Description of the task: Copy out each line that mentions the word "this".

3D scene scripts:

══════════════════════════════

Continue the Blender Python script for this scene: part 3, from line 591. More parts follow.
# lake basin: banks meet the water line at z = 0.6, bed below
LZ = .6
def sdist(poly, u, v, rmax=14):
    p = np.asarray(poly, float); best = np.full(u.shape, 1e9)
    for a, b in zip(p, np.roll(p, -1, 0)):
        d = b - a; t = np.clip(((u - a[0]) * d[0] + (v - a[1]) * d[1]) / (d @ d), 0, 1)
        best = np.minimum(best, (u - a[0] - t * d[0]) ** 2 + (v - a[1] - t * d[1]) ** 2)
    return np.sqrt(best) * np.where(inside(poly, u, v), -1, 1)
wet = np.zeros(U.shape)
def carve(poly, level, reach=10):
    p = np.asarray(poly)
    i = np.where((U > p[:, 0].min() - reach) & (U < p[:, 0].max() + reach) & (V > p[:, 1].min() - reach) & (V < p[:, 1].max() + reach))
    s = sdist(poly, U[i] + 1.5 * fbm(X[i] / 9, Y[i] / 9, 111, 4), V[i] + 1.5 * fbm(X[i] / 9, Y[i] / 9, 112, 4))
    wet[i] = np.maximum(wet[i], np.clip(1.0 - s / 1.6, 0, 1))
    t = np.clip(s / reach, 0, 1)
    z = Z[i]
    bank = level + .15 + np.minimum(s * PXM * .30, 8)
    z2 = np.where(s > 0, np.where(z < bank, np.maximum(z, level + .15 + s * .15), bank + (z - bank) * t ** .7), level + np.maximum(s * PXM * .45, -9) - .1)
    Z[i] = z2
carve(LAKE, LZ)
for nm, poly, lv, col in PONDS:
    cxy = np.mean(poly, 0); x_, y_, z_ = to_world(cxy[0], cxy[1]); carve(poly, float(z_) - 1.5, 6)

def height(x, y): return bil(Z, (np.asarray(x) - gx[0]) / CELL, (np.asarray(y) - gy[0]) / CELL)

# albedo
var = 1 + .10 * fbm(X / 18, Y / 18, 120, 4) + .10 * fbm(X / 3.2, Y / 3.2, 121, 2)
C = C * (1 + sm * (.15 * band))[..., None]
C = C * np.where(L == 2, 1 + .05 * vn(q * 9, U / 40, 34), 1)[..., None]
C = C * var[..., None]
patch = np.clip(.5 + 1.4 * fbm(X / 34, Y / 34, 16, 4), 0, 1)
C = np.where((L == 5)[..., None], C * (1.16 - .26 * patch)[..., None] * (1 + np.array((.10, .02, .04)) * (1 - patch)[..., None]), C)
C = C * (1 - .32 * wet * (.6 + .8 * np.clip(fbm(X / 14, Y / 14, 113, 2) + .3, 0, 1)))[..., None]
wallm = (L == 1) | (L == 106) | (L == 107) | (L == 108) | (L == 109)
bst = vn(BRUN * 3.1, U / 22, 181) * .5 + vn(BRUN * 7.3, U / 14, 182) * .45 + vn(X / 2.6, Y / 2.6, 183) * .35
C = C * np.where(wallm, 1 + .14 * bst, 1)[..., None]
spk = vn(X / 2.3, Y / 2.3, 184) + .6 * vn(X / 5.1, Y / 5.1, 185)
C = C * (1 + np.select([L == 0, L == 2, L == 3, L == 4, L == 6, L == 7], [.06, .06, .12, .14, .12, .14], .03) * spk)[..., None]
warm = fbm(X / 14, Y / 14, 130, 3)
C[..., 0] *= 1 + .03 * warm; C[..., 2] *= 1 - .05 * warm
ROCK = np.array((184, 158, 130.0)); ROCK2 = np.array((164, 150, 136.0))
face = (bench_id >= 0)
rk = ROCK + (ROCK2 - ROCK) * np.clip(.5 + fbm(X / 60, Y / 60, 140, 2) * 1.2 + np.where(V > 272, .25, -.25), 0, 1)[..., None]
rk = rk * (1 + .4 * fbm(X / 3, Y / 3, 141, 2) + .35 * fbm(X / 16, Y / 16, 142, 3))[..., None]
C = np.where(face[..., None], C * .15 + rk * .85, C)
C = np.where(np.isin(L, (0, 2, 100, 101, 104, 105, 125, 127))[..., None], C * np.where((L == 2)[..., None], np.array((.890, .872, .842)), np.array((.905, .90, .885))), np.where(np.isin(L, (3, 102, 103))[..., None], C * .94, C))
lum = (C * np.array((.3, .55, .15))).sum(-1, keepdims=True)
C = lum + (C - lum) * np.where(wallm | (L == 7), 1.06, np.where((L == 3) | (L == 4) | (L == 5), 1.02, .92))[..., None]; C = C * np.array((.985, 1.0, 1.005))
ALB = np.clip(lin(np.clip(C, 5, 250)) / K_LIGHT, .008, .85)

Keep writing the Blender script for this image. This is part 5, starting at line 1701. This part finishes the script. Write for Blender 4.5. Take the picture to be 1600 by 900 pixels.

══════════════════════════════

Expected answer:
Continue the Blender Python script for this scene: part 3, from line 591. More parts follow.
Keep writing the Blender script for this image. This is part 5, starting at line 1701. This part finishes the script. Write for Blender 4.5. Take the picture to be 1600 by 900 pixels.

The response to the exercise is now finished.